Last edited: June 10, 2004

Gay Computer Creator Honoured UK, June 8, 2004

By Ben Townley, UK

The man who is largely seen as the creator of the modern day computer was remembered yesterday.

Alan Turing, who helped develop one of the first series of computers as well as working on code cracking in the Second World War, was honoured with an unveiling of a blue plaque outside his home in Wilmslow in Cheshire.

The plaque is in recognition of his scientific and mathematical work, which led to the creation of personal computers, as well as his work in WWII on deciphering code from Germany in a bid to protect the allies from attack.

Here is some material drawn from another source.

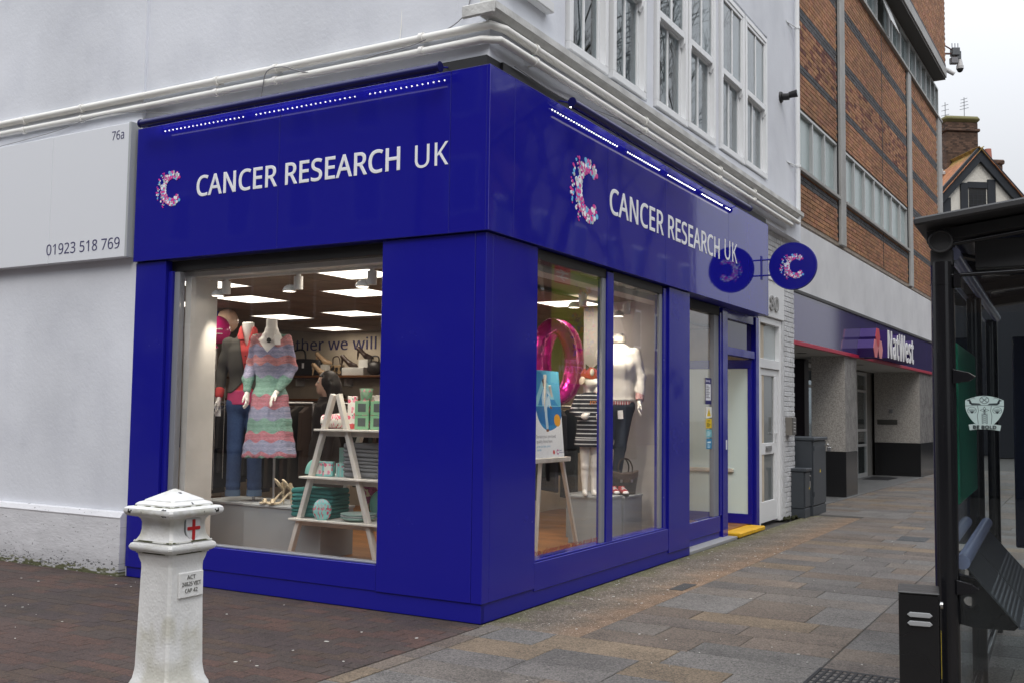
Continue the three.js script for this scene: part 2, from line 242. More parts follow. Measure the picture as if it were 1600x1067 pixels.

However, Turing’s life was tainted by tragedy. Despite his prominence and success, he was arrested in 1952 for being gay and, rather than going to jail, agreed to be injected with hormones in a bid to change his sexuality.

He killed himself two years later by eating an apple he had injected with cyanide, although this ruling was contested by his mother at the time, who claimed his death was the result of an experiment gone wrong.

This is not the first recognition Turing has received. He was named in the top 20 most important people of the 20th Century by Time Magazine, as well as one of the most important gay people of all time by the Pink Paper in 1997.

Additionally, a statue of him eating an apple stands in the heart of Manchester’s Sackville Park, as he attended the city’s university.